Scenes as source code:
* begin *
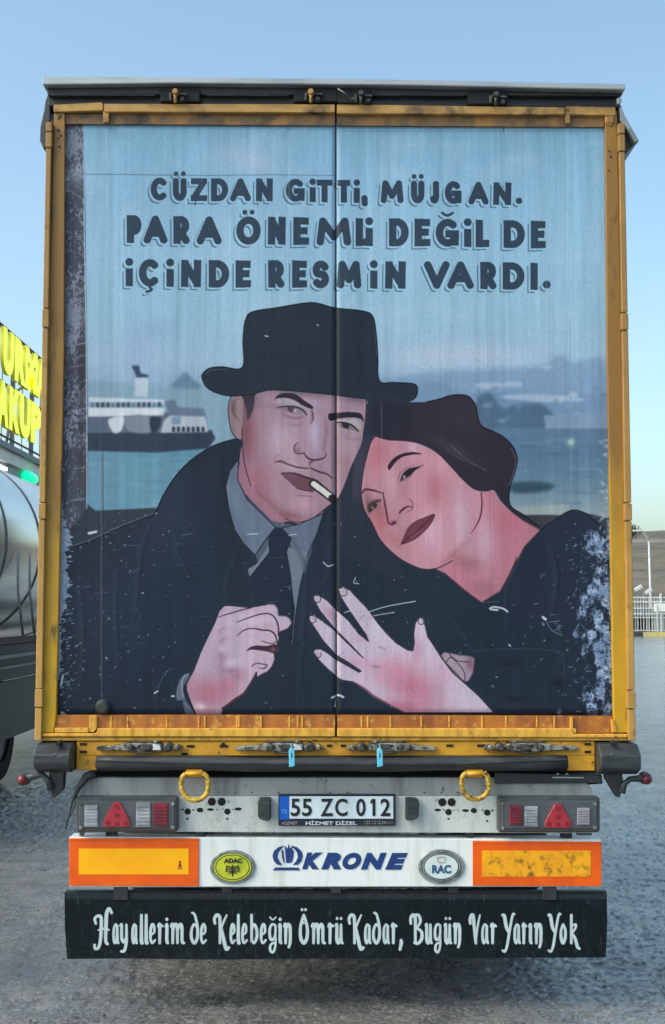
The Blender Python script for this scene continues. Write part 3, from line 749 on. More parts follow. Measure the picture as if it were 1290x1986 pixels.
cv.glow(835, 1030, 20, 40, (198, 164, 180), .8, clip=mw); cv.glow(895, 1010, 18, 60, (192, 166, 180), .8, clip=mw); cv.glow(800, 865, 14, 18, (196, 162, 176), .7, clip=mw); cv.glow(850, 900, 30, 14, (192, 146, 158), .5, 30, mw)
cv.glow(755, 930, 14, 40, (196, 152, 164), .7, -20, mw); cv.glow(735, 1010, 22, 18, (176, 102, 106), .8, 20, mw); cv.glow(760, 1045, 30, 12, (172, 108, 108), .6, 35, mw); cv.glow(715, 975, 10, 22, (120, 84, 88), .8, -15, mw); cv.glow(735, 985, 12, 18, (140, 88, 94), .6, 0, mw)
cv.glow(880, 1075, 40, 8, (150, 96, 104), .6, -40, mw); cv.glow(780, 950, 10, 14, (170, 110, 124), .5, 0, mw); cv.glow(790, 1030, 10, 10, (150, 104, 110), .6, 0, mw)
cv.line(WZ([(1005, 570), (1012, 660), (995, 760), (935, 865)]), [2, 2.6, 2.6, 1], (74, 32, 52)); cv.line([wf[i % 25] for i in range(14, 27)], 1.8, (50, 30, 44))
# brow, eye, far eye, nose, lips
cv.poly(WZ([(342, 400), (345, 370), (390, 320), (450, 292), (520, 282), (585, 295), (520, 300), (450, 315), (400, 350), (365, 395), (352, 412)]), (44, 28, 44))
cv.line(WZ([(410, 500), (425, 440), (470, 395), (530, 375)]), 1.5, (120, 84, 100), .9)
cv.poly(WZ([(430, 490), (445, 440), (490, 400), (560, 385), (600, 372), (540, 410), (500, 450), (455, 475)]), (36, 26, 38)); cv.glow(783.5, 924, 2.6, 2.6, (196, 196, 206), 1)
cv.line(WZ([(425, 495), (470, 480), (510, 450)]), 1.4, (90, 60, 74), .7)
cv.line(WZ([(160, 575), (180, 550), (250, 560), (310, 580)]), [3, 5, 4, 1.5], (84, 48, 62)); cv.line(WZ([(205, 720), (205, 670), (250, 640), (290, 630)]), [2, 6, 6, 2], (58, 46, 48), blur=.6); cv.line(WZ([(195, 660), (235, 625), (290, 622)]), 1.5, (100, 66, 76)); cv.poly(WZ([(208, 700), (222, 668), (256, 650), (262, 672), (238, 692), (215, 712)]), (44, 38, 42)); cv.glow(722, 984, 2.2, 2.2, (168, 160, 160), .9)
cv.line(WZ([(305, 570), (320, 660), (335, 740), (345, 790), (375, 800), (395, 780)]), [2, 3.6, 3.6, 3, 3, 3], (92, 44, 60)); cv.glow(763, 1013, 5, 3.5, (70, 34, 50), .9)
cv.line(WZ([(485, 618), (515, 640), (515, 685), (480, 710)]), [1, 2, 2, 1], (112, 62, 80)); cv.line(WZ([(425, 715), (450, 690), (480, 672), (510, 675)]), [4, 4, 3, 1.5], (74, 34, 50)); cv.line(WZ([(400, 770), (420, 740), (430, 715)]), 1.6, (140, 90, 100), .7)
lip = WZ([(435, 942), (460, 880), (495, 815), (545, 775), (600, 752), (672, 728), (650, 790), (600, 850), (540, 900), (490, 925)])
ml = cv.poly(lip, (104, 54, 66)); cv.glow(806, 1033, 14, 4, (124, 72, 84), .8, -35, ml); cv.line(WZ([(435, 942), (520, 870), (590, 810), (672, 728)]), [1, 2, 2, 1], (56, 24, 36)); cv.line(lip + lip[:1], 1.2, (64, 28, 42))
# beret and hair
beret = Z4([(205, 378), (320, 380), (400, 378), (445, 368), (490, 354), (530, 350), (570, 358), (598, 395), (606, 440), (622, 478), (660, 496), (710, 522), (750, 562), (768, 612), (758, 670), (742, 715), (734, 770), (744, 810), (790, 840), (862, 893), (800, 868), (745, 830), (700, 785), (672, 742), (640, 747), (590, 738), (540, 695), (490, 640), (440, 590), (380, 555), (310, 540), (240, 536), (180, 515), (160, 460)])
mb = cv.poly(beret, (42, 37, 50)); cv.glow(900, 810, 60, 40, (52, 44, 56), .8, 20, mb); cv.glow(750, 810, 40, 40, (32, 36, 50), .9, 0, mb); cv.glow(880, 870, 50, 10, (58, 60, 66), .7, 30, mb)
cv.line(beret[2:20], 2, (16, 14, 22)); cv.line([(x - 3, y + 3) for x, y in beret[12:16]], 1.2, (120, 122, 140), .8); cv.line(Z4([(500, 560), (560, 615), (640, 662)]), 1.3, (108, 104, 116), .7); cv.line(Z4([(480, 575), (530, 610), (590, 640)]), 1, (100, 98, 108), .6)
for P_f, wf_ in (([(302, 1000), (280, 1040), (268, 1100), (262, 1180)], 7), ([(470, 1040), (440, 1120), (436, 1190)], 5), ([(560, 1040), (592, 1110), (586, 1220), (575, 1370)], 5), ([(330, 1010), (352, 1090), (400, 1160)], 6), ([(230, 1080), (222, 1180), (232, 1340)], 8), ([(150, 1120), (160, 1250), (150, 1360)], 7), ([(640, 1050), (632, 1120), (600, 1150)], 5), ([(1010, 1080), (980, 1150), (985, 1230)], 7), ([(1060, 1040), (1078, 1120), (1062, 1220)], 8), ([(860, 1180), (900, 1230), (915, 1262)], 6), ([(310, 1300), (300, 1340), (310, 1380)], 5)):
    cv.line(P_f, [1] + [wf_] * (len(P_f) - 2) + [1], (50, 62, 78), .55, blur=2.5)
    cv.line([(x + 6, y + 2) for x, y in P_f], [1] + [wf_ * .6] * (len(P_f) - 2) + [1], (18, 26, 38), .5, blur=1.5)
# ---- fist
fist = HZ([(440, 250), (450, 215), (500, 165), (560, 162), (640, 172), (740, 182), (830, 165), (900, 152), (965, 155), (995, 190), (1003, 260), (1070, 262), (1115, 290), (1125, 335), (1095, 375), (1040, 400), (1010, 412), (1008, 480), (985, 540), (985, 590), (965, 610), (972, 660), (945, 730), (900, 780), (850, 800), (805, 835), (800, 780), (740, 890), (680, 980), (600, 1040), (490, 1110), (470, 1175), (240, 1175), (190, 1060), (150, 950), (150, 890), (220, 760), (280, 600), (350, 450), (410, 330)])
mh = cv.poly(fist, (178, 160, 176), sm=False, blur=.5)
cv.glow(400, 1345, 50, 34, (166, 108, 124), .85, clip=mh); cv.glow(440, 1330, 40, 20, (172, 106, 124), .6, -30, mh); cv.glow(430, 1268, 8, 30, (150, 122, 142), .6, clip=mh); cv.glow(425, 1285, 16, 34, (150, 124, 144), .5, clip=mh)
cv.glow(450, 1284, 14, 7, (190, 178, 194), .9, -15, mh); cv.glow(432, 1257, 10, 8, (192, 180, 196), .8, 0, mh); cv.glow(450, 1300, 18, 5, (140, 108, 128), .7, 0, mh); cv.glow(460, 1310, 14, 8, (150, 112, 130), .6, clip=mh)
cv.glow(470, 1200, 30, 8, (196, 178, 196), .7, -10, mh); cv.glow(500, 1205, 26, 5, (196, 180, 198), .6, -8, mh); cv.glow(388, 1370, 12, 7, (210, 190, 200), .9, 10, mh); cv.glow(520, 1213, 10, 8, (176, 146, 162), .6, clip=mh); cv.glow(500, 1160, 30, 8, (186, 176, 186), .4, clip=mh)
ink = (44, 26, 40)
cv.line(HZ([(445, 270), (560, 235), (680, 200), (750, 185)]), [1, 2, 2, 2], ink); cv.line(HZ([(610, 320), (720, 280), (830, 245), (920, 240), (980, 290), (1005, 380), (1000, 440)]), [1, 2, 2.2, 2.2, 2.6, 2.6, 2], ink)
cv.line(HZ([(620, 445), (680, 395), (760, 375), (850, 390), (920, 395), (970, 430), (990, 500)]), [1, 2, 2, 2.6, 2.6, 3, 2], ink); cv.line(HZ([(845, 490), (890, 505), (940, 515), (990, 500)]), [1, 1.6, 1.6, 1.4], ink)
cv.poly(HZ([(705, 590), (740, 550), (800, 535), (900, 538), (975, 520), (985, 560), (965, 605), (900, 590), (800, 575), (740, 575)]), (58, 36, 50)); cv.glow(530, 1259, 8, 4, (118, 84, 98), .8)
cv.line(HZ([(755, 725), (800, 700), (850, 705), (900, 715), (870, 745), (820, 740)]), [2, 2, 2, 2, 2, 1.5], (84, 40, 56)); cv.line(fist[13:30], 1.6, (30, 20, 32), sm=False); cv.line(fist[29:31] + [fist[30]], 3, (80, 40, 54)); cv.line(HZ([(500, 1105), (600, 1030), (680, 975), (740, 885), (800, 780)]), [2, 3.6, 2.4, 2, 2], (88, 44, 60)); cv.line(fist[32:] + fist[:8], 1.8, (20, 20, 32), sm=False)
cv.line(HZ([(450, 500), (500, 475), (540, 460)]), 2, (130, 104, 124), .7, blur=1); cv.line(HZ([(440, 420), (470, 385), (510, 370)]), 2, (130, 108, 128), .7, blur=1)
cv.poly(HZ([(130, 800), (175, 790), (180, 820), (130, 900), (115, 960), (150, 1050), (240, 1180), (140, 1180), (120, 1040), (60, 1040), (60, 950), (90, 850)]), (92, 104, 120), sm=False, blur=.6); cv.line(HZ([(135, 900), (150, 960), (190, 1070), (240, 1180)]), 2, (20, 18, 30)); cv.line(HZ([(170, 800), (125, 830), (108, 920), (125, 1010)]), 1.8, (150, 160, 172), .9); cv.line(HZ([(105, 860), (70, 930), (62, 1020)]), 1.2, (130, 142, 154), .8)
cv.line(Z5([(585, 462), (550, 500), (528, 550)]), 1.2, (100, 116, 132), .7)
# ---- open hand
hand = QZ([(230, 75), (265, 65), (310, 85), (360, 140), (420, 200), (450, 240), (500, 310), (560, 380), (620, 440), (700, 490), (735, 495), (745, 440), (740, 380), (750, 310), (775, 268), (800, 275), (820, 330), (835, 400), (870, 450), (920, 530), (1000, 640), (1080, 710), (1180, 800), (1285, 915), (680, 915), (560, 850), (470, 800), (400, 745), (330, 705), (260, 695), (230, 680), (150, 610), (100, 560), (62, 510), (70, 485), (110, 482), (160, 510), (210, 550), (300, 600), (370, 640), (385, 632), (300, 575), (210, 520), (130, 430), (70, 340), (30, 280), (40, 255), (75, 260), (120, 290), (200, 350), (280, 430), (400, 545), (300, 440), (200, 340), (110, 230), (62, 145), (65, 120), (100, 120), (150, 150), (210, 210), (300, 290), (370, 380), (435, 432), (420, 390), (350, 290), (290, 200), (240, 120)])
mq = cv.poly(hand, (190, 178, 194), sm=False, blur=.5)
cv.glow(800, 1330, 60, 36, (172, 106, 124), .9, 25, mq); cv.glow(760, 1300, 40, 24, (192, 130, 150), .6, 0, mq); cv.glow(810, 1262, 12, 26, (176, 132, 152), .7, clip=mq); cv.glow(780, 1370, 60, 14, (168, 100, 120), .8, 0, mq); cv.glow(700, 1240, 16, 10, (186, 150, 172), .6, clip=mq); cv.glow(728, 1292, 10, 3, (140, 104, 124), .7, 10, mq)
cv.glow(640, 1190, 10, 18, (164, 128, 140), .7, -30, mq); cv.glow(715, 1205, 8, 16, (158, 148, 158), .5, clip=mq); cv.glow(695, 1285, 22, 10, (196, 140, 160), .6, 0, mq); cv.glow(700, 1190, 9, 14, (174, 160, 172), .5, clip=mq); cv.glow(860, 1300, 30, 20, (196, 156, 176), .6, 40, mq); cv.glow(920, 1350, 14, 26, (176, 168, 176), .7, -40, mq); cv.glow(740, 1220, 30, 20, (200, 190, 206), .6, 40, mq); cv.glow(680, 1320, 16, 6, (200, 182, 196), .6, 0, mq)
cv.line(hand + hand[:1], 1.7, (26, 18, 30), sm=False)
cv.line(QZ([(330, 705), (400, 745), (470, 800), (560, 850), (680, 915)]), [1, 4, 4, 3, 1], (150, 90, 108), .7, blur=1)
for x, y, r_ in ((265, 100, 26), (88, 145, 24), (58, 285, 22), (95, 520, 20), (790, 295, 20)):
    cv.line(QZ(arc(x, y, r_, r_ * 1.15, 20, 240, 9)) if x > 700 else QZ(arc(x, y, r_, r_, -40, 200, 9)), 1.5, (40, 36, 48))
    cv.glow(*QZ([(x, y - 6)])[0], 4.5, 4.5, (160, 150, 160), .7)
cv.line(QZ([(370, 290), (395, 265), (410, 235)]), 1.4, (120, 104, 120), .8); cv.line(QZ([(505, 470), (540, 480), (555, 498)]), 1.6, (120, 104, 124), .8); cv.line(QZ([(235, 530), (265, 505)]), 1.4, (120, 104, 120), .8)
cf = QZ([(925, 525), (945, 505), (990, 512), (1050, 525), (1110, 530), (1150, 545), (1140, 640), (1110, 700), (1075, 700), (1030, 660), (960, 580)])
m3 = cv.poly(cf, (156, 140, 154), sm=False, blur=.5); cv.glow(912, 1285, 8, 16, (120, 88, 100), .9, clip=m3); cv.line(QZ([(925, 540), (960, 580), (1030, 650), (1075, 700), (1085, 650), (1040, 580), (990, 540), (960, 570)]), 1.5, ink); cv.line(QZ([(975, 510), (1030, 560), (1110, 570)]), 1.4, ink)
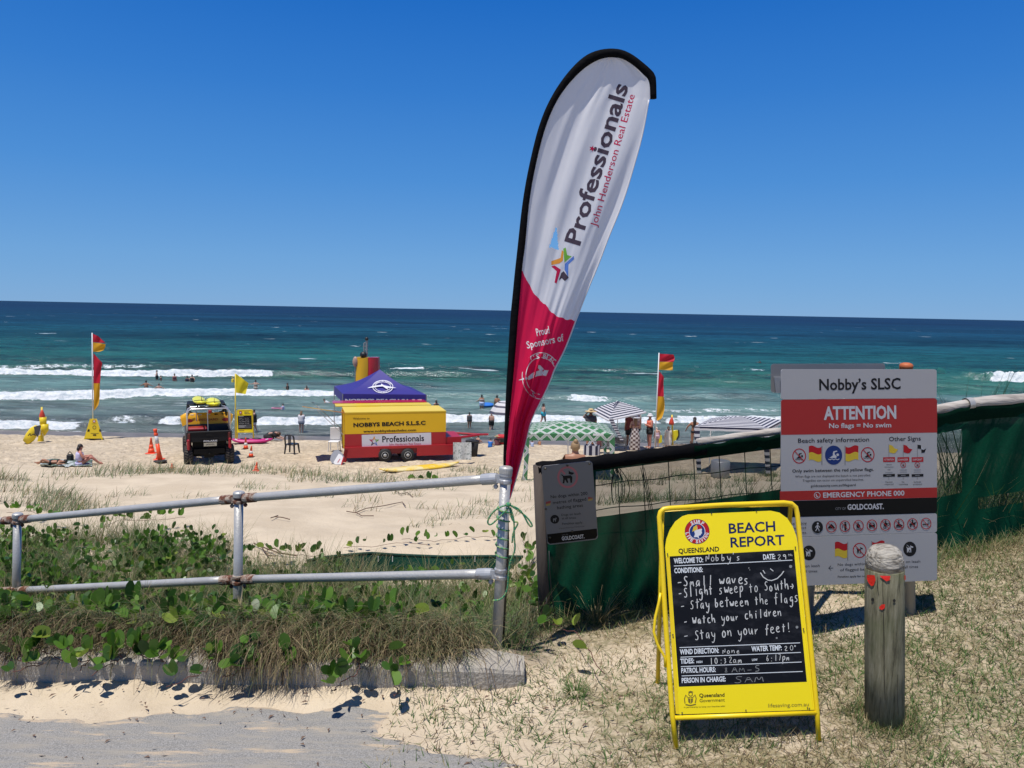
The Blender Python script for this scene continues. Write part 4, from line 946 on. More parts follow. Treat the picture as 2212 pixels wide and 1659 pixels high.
* end *
## Short problem
Go through the material above and copy each line that has the word "continues".

## Solution for this problem
The Blender Python script for this scene continues. Write part 3, from line 749 on. More parts follow. Measure the picture as if it were 1290x1986 pixels.
The Blender Python script for this scene continues. Write part 4, from line 946 on. More parts follow. Treat the picture as 2212 pixels wide and 1659 pixels high.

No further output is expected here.